Sunday, August 25, 2013

Yoho National Park

Trip Date: August 2012

Mike decided to head to the mountains for a camping trip again this summer.  Since it was the August long weekend, we wanted to go further west than Banff, as that park is pretty crazy over long weekends.  We chose the Yoho National Park.  We originally wanted to stay in the Takakkaw Falls walk-in campground, but unfortunately they were full, so we settled on the Kicking Horse Campground for the weekend.  The Kicking Horse Campground is about 205km west of Calgary along the Trans-Canada Highway.  Our ultimate goal for the weekend was to hike the Takakkaw Falls to Twins Falls trail.  

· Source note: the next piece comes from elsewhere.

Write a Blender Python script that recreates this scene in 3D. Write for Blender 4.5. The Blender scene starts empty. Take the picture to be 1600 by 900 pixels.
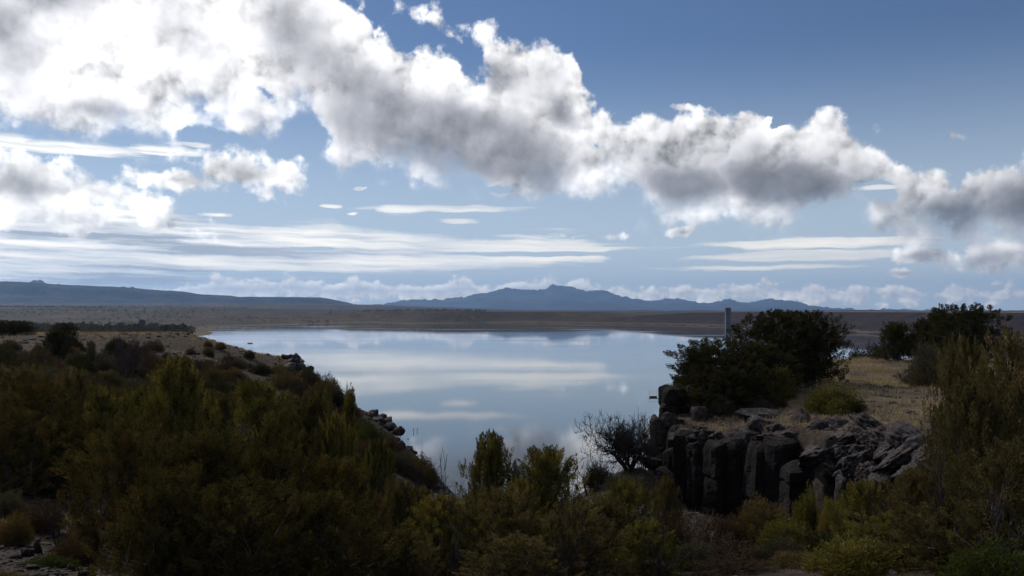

Christine relaxing in the campground
Rome in our campsite
We did a short interpretive hike called "Walk-in-the-Past" that lead to an abandoned narrow-gauge locomotive that was used to build the nearby Spiral Tunnels.  The hike itself was only 4km round-trip and had 90m of elevation gain, but you were rewarded with some great mountain views and finally the locomotive.  The trailhead was located right in the campground, so access was easy.

Chris and I in front of Mt. Field
Mt. Stephen
The commemorative sign near the locomotive had this to say about its history:
 This Baldwin 2-6-0 mogul steam engine- builders #7717 - road #6 - 36" gauge locomotive, was built for the North Western Coal & Navigation Co. in 1885.  It was originally used to carry bituminous coal on a narrow gauge railway, which connected the CPR mainline with the coal mines near Lethbridge.  In 1893 this railway track was converted to standard gauge, causing a surplus of these narrow gauge engines.  This engine was purchased in 1907 for construction of the CPR Spiral Tunnels in the Kicking Horse Valley.  When the construction was complete in 1908, this engine was abandoned here.  
Abandoned locomotive
The front of the steam engine
Laying on its side, almost forgotten
The next morning we got an early start on the Takakkaw Falls to Twin Falls hike.  The hike is approximately 17km round trip with 300m gained in elevation.  You also pass several beautiful waterfalls along the way, but these side-trips ultimately tack on distance and time to your hike, making the full day closer to 20km!  The trailhead for the hike is the Takakkaw Falls parking area.  

Just after leaving the parking area you get your first view of the Yoho Glacier in the distance
Angel's Staircase Falls is the first waterfall you pass, but it's a ways in the distance
Point Lace Falls are much nicer because you can actually get up close to them.  This side-trip was worth it!
The trail follows the Yoho River
Most people turn around at Laughing Falls.  The trail after this waterfall gets a lot less crowded and much quieter!
Christine and Rome at Laughing Falls.  Laughing Falls are fed by the Little Yoho River.
Downstream from Twin Falls, the water works its way through this canyon section
Magnificent Twin Falls
Looking downstream from Twin Falls you'll see Mt. Daly
The 180m tall Twin Falls
Twin Falls is fed from the Glacier des Poilus, which breaks into two streams just above the cliff face
The historic Twins Falls Chalet is located nearby.  The original, single-story building was built in 1908 by CPR employees as a rest stop for backpackers.  The newer, two-story cabin was completed in 1923, also by CPR workers.  Finally between 1925 and 1928, the two buildings were linked together.  Today the chalet operates as a rest spot for backpackers offering lodging for small groups and snacks.  
Back near the trailhead.  The beautiful Yoho Valley and Takakkaw Falls at left.
Yoho is named after the Cree word meaning, "awe"
Takakkaw Falls is one of the tallest waterfalls in Canada, and also one of the most beautiful!  The plaque near the falls gives the following information:
When you say "Takakkaw", you are saying "it is magnificent", in Cree.  It is the right name for this 254m waterfall, one of the highest in Canada. 
Daly Glacier, 350m from the brink, feeds the falls.  The glacier, in turn, is fed by the Waputik Icefield.  Snow falling on the icefield becomes moving ice in the glacier, which melts to become Takakkaw Falls. 
In summer, the rock face roars with the plunging mountain torrent.  But in autumn, the melt is slowed, and by winter, the raging falls narrows to a ribbon of ice awaiting summer to set it free.  
Takakkaw Falls
We stopped at Takakkaw Falls on the way to Golden to celebrate my stag party.  You can read about that right here.

The Yoho River in the Yoho Valley with Wapta Mountain standing overhead
The Kicking Horse Campground has some old abandoned machinery from the CPR.  This is a Caterpillar Fifteen Grader.
The campground is also the site of the first railway construction camp in the Kicking Horse Valley.  This is an old bake oven from 1884-1885.